Poland's foreign minister said Russian threats have to be considered as his country weighs a proposal from the US to install missile defense interceptors on Polish territory.
In talks with US officials this week, Radek Sikorski is pressing for security aid from the US as part of any deal. Polish officials have suggested that the aid could come in the form of shorter range anti-missile systems that could be used to counter threats from neighboring countries including Russia.
"Poland is a part of both the EU and NATO where we take democratic values, procedures, institutions, respect for human rights for granted, and we border some countries where trends are not necessarily in a direction that we welcome," Sikorski said.
Russia has stridently opposed the missile defense plan and has threatened to retarget nuclear missiles at Poland to counter what it sees as a US attempt to undermine the Russian military deterrent. The US says the proposed system is intended to protect Western countries from missiles fired from Iran and would be impotent against Russia's massive arsenal.
While Sikorski would not elaborate on the Polish negotiating stance ahead of talks with senior US officials including Secretary of State Condoleezza Rice and Defense Secretary Robert Gates yesterday, he indicated that Poland is less fixated on acquiring missile systems as part of a deal than it is in securing greater assurances by the US for Poland's security.
"We are not particularly glued to technical solutions, but we are interested in intensifying cooperation with the US," he said. "The US still, in Poland, has a unique credibility in the defense area."
Poland does not see Russia as an immediate threat, Sikorski said. But he emphasized that missile defense project has risks for Poland.
"It is something that we have to take into account," he said, speaking of the Russian threats. "It is something that is a risk and not just a political risk that is involved in this project."
Earlier on Thursday at a speech given at the American Enterprise Institute, a conservative think tank where he once worked, Sikorski compared Poland's situation to that of a homeowner who is asked by a friendly neighbor to allow a satellite dish to be installed on his roof, then is confronted by another neighbor who insists that the dish will harm his health and threatens violence.

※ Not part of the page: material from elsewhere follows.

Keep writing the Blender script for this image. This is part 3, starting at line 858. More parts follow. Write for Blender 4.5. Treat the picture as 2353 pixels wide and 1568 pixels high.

"You and I know, a dish does not make you sick," he said, continuing the metaphor. "The question is, what can we do together to address an unreasonable neighbor?"
Since becoming foreign minister under Polish Prime Minister Donald Tusk, Sikorski has argued for asking more from Washington in exchange for Poland's support in military operations in Iraq and Afghanistan, as well as the missile defense system the administration of US President George W. Bush plans to install in Poland and the neighboring Czech Republic.
Tusk and Sikorski have taken a tougher stance on missile defense since taking office in November than the previous government of former Polish prime minister Jaroslaw Kaczynski, who opened talks early last year and firmly supported the plan.